How 2016 Changed Me

I know it’s almost the end of January, and this post is way too delayed, but the ideas for this post only just struck me now. I was scrolling through bloglovin when I stumbled upon a ‘Interesting Post Ideas For Lifestyle Bloggers’ post. Among those ideas was a ‘touch your personality and see what you are and are you happy with it?’. I realised that while I wasn’t quite sure about that, I was sure about one thing — twenty sixteen changed me in ways I could never imagine. It was a good year, of course, but of course, with all the good things also come the bad ones. But here’s what I think actually happened to me in twenty sixteen. In many ways, I’d like to throw a big curse to twenty sixteen for destroying my life, and at the same time I’m grateful to it for making me what I am today.

First of all, this year I faced a lot of bullying – again, if you want, I could do a long post on my bullying story, but that’s not the point — along with bullying also come a lot of other things — depression, self-doubt, hopelessness and another thing. Strength. In Twenty Sixteen I really learnt to embrace myself and resist pain and hate. If I hadn’t faced the extremely unfortunate series of events in the beginning of this year, I wouldn’t be as strong as I am right now.

Second, I learnt that sometimes, it’s alright to admit your mistakes. I had a long drama (again, I could do a post, If you want) with a friend, where I let my arrogance and my pride cloud the way I looked at him and it stopped it from letting me imagine how me might look at me, if that makes any sense at all. That’s one of the biggest lessons of all.

Third, I learnt that its not alright to cry in the bathroom over yourself. It’s not alright to believe the bullies — what’s right is to fight back. Tell a teacher, punch them yourself, make a revenge plot — whatever that does not involve serious injury or mental damage — or the best option — forgive them. You have to accept yourself.

Fourth, I learnt that I’m not alone. I need to stop being selfish and snappy — I need to shut up and think about others. I am not the only person facing torture right now. There are also other people facing worse situations, so I need to be grateful.

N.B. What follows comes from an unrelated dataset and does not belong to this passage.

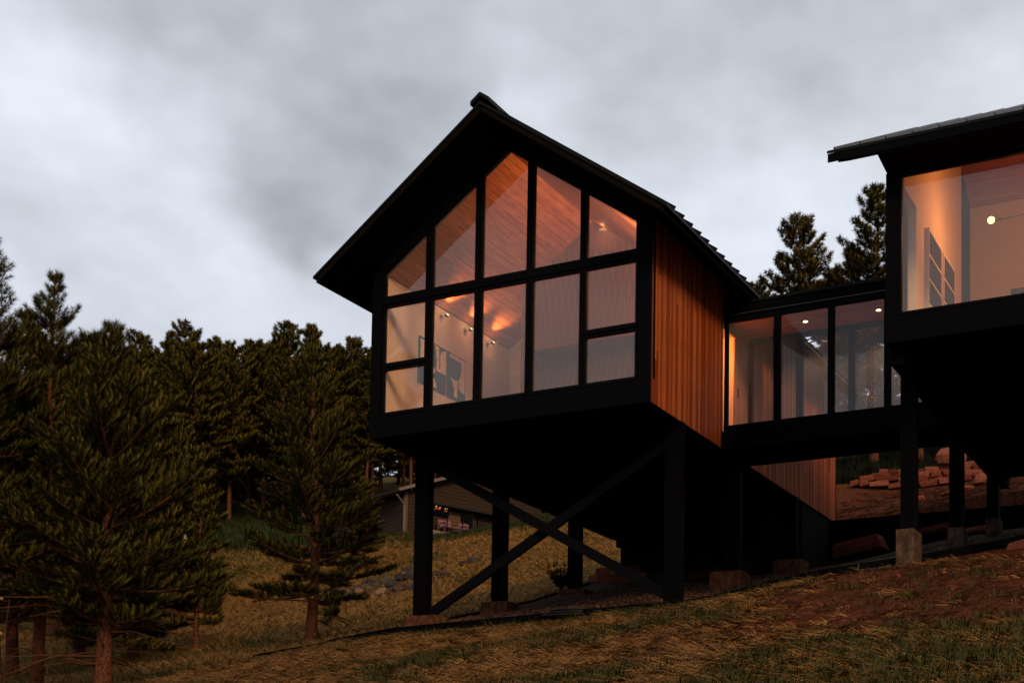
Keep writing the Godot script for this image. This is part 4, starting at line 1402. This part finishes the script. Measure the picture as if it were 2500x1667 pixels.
func build_trees() -> void:
	for k in 3:
		tufts.append(needle_tuft(500 + k, 84, 0.2, 0.011, 0.26))
		far_tufts.append(needle_tuft(520 + k, 52, 0.19, 0.024, 0.22))
	var green := Color(0.06, 0.075, 0.014)
	# the near pines at the left
	var g := "pines on the slope at the left"
	var tl := make_pine(1, {"h": 10.4, "bare": 0.27, "spread": 2.2, "r0": 0.17, "whorls": 22, "per": 6, "tuft": 0.6, "density": 1.45, "inner": 0.12, "gap": 0.2, "lean": Vector3(-0.5, 0, 0.3), "dead": 6, "col": green})
	plant_pine(tl, "pine_tree", "tall pine cut off by the left edge, its red trunk in the corner", -7.5, 3.0, 0.4, 1.0, g)
	var tb := make_pine(2, {"h": 9.75, "bare": 0.24, "spread": 2.8, "r0": 0.145, "whorls": 24, "per": 6, "tuft": 0.6, "density": 1.5, "inner": 0.12, "gap": 0.2, "taper": 0.85, "dead": 8, "col": green, "lean": Vector3(0.1, 0, 0.1)})
	plant_pine(tb, "pine_tree", "tallest pine at the left with a straight red trunk and leader against the sky", -8.04, 1.42, 2.0, 1.0, g)
	var ta := make_pine(3, {"h": 7.4, "bare": 0.22, "spread": 2.5, "r0": 0.17, "whorls": 22, "per": 7, "tuft": 0.6, "density": 1.35, "gap": 0.2, "ragged": 0.35, "inner": 0.1, "dead": 16, "col": green})
	plant_pine(ta, "pine_tree", "broad dark pine with a thick trunk and drooping dead twigs", -3.9, 3.47, 1.1, 1.0, g)
	var tc := make_pine(4, {"h": 8.1, "bare": 0.21, "spread": 2.3, "r0": 0.15, "whorls": 21, "per": 6, "tuft": 0.6, "density": 1.35, "gap": 0.24, "inner": 0.12, "ragged": 0.35, "dead": 8, "col": green, "taper": 0.85})
	plant_pine(tc, "pine_tree", "cone shaped pine standing alone left of the gable house", -6.05, -6.08, 0.2, 1.0, g)
	var sp := make_pine(5, {"h": 4.4, "bare": 0.24, "spread": 1.3, "r0": 0.09, "whorls": 14, "per": 6, "tuft": 0.6, "dead": 5, "col": green, "gap": 0.2})
	plant_pine(sp, "pine_tree", "slender young pine with sparse branches between two larger pines", -12.32, -8.66, 0.0, 1.0, g)
	var se := make_pine(6, {"h": 0.95, "bare": 0.3, "spread": 0.4, "r0": 0.014, "whorls": 4, "per": 3, "tuft": 0.75, "limb": 0.3, "col": green, "gap": 0.3})
	plant_pine(se, "pine_seedling", "tiny pine seedling in the grass beside the cone shaped pine", -4.12, -4.41, 0.0, 1.0, "")
	# sawn branch ends on the near trunks
	for q in [[-7.5, 3.0, 1.6, 0.17, "lower pale sawn stub on the trunk in the left corner"], [-7.5, 3.0, 2.35, 0.165, "upper pale sawn stub on the trunk in the left corner"], [-8.04, 1.42, 2.4, 0.14, "pale sawn stub on the trunk of the tallest pine"], [-6.05, -6.08, 1.35, 0.145, "lower pale sawn stub on the cone shaped pine"], [-6.05, -6.08, 2.0, 0.14, "upper pale sawn stub on the cone shaped pine"]]:
		var p := Vector3(q[0], H(q[0], q[1]) + q[2], q[1])
		var d := (Vector3(16.7, p.y, 23.8) - p).normalized().rotated(Vector3.UP, 0.25)
		var o := put(self, "cut_branch_stub", cyl(0.035, 0.08, 12), M.cut, p + d * (q[3] * 0.95), Basis(d.cross(Vector3.UP).normalized(), d, d.cross(Vector3.UP).normalized().cross(d)))
		tag(o, q[4], "branch stub", "sawn branch stubs")
	# pines a little further off
	var mid := [make_pine(11, {"h": 9.0, "bare": 0.18, "spread": 2.3, "r0": 0.15, "whorls": 22, "per": 6, "tuft": 0.85, "far": true, "density": 1.3}), make_pine(12, {"h": 8.0, "bare": 0.15, "spread": 2.4, "r0": 0.14, "whorls": 20, "per": 7, "tuft": 0.85, "far": true, "density": 1.3})]
	var mids := [[-17.3, -8.7, 10.6], [-13.6, -7.3, 8.8], [-15.2, -4.2, 10.6], [-20.8, -16.9, 7.9], [-23.4, -13.2, 10.4], [-11.4, -4.0, 7.1]]
	var words := ["behind the broad dark pine", "rising between the tallest pine and the young pine", "behind the trunks at the left edge", "behind the slender young pine", "furthest back of the left hand clump", "low behind the broad pine's trunk"]
	for i in mids.size():
		var m: Array = mids[i]
		var k := i % 2
		plant_pine(mid[k], "pine_tree", "bushy dark green pine " + words[i], m[0], m[1], i * 1.9, m[2] / [9.0, 8.0][k], "bushy pines behind the near ones")
	plant_pine(mid[1], "pine_tree", "low bushy pine beside the clapboard house", -17.2, -24.2, 1.0, 0.5, "")
	# the forest on the hill: tall bare trunks with rounded crowns
	var kinds := []
	for k in 5:
		kinds.append(make_pine(30 + k, {"h": 12.0, "bare": [0.34, 0.4, 0.28, 0.42, 0.32][k], "spread": [2.5, 2.1, 2.7, 2.0, 2.4][k], "r0": 0.15, "whorls": 19, "per": 6, "tuft": 1.1, "far": true, "density": 1.9, "ragged": 0.4, "taper": [0.5, 0.6, 0.45, 0.7, 0.4][k], "round": 0.9, "gap": 0.2, "col": Color(0.135, 0.122, 0.018), "dead": 4, "inner": 0.3}))
	var far := [[-48.7, -39.7, 12.6], [-44.3, -37.7, 11.6], [-55.1, -49.7, 13.2], [-50.5, -47.7, 13.2], [-45.6, -43.7, 12.8], [-40.6, -39.7, 11.4], [-53.0, -55.4, 13.0], [-41.3, -43.8, 11.2], [-54.7, -61.1, 12.8], [-40.7, -46.3, 11.2], [-45.5, -55.0, 13.3], [-41.2, -51.7, 12.8], [-34.9, -45.1, 10.6], [-47.3, -62.9, 11.3], [-40.4, -55.5, 11.6], [-33.8, -47.9, 10.5], [-42.4, -62.2, 12.6], [-64.2, -56.0, 12.8], [-51.9, -40.3, 12.6], [-58.2, -43.6, 12.7]]
	far.append_array([[-62.2, -51.5, 13.0], [-53.6, -64.0, 12.0], [-61.6, -66.4, 13.0], [-49.8, -69.4, 11.3], [-33.5, -41.3, 10.2], [-38.3, -58.9, 9.3], [-43.2, -69.7, 9.4], [-62.5, -59.1, 12.6], [-65.7, -66.4, 13.1], [-47.7, -53.8, 11.4], [-36.5, -52.5, 10.4], [-57.5, -57.0, 12.8], [-43.0, -41.0, 10.8], [-47.2, -44.6, 11.6], [-38.0, -45.0, 10.0], [-52.5, -46.0, 12.2], [-56.5, -46.5, 12.4], [-44.5, -49.5, 11.8], [-38.5, -50.0, 10.4], [-49.5, -58.5, 12.2], [-61.0, -47.0, 12.6], [-32.0, -45.5, 9.0], [-54.5, -52.5, 11.6], [-46.5, -58.0, 12.9], [-42.5, -57.0, 11.0], [-36.0, -56.5, 10.6], [-58.5, -62.0, 12.0]])
	var fr := RandomNumberGenerator.new()
	fr.seed = 77
	var front := far.size()
	for i in 84:
		var az := deg_to_rad(fr.randf_range(-51.0, -24.0))
		var dist := fr.randf_range(98.0, 135.0)
		far.append([snappedf(cam_pos.x + sin(az) * dist, 0.1), snappedf(cam_pos.z - cos(az) * dist, 0.1), fr.randf_range(6.5, 9.5)])
	for i in far.size():
		var m: Array = far[i]
		if i < front:
			var p := plant_pine(kinds[i % 5], "forest_pine", "tall forest pine with a bare trunk in the dense stand on the left hill", m[0], m[1], i * 2.3, m[2] / 12.0, "forest pines on the hill")
			p.rotation.z = fr.randf_range(-0.035, 0.035)
		else:
			plant_pine(mid[i % 2], "back_pine", "bushy pine at the back of the stand on the left hill", m[0], m[1], i * 2.3, m[2] / 9.0, "pines at the back of the hill")
	# pines behind the bridge and the stone wall
	var rk := [make_pine(50, {"h": 11.0, "bare": 0.2, "spread": 2.5, "r0": 0.17, "whorls": 19, "per": 6, "tuft": 0.95, "far": true, "taper": 0.5, "round": 0.8, "density": 1.5, "ragged": 0.3, "col": Color(0.14, 0.11, 0.018)}), make_pine(51, {"h": 11.0, "bare": 0.22, "spread": 2.3, "r0": 0.16, "whorls": 18, "per": 6, "tuft": 0.95, "far": true, "taper": 0.55, "round": 0.8, "density": 1.45, "ragged": 0.3, "col": Color(0.095, 0.085, 0.019)})]
	var right := [[-0.8, -32.1, 11.0, "dense rounded pine standing above the glass bridge"], [2.3, -32.6, 11.8, "dark pine half hidden by the corner of the right hand house"], [-4.9, -38.9, 9.8, ""], [-1.7, -40.6, 9.7, ""], [3.7, -34.5, 9.1, ""], [3.5, -43.4, 8.8, ""], [-5.1, -54.5, 10.4, ""], [-6.5, -47.0, 9.9, ""], [6.5, -38.3, 8.4, ""], [-1.6, -51.8, 10.5, ""], [1.9, -58.2, 10.9, ""], [0.3, -37.1, 9.9, ""], [9.5, -33.0, 9.0, ""], [12.5, -36.0, 9.5, ""]]
	for i in right.size():
		var m: Array = right[i]
		var lb: String = m[3]
		if i < 2:
			plant_pine(rk[i], "pine_tree", lb, m[0], m[1], i * 2.3 + 0.5, m[2] / 11.0, "")
		else:
			plant_pine(rk[i % 2], "pine_tree", "shaded pine in the dark wood behind the stone wall", m[0], m[1], i * 1.7, m[2] / 11.0, "pines behind the stone wall")
	# a tall pine left of the view, seen only in the panes
	plant_pine(tb, "pine_tree", "tall pine left of the view, reflected in the lower left panes", -6.4, 9.8, 2.6, 1.42, "")
	# shrubs
	for q in [[0.2, -10.6, 0.75, "spindly dark shrub between the second and third stilts"], [-6.9, -19.5, 0.5, "small weedy shrub on the straw slope seen under the braces"]]:
		var sh := thing("shrub", q[3], "shrub", Vector3(q[0] - 1.0, H(q[0] - 1.0, q[1]), q[1]))
		var st := SurfaceTool.new()
		st.begin(Mesh.PRIMITIVE_TRIANGLES)
		var xf := []
		var cs := []
		for k in 34:
			var a := rng.randf() * TAU
			var tip: Vector3 = Vector3(cos(a) * rng.randf_range(0.1, 0.6), rng.randf_range(0.5, 1.0), sin(a) * rng.randf_range(0.1, 0.6)) * q[2]
			tube_into(st, [Vector3.ZERO, tip * 0.5 + Vector3(0, 0.06, 0), tip], [0.01, 0.007, 0.003], 4)
			for j in 3:
				xf.append(Transform3D(Basis(Vector3.RIGHT, rng.randf_range(-0.5, 0.5)).scaled(Vector3.ONE * 0.4), tip * (0.5 + 0.25 * j)))
				cs.append(Color(0.03, 0.036, 0.013))
		var o := MeshInstance3D.new()
		o.name = "stems"
		o.mesh = st.commit()
		o.material_override = M.twig
		sh.add_child(o, true)
		var mi := MultiMeshInstance3D.new()
		mi.name = "foliage"
		mi.multimesh = multi(far_tufts[0], xf, cs)
		mi.material_override = M.needle
		mi.set_meta("kind", "stuff")
		sh.add_child(mi, true)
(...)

Another very important lesson this past year gave me was that humans are more important than things. This year my laptop crashed with all my written files in it, and I fell into despair and I felt like I’d never have the strength to write again, and that same year when my grandfather became sick, I realised that loosing my laptop was nothing. Therefore I stopped being so paranoid about books. I even started annotating them. I started caring about others, which brings me to the next thing I did in twenty sixteen.

I started being more social. I started doing different activities other than just lying around in my room. I went out, played, even if I still had a camera in my hand, I did different things, I had a productive set of holidays.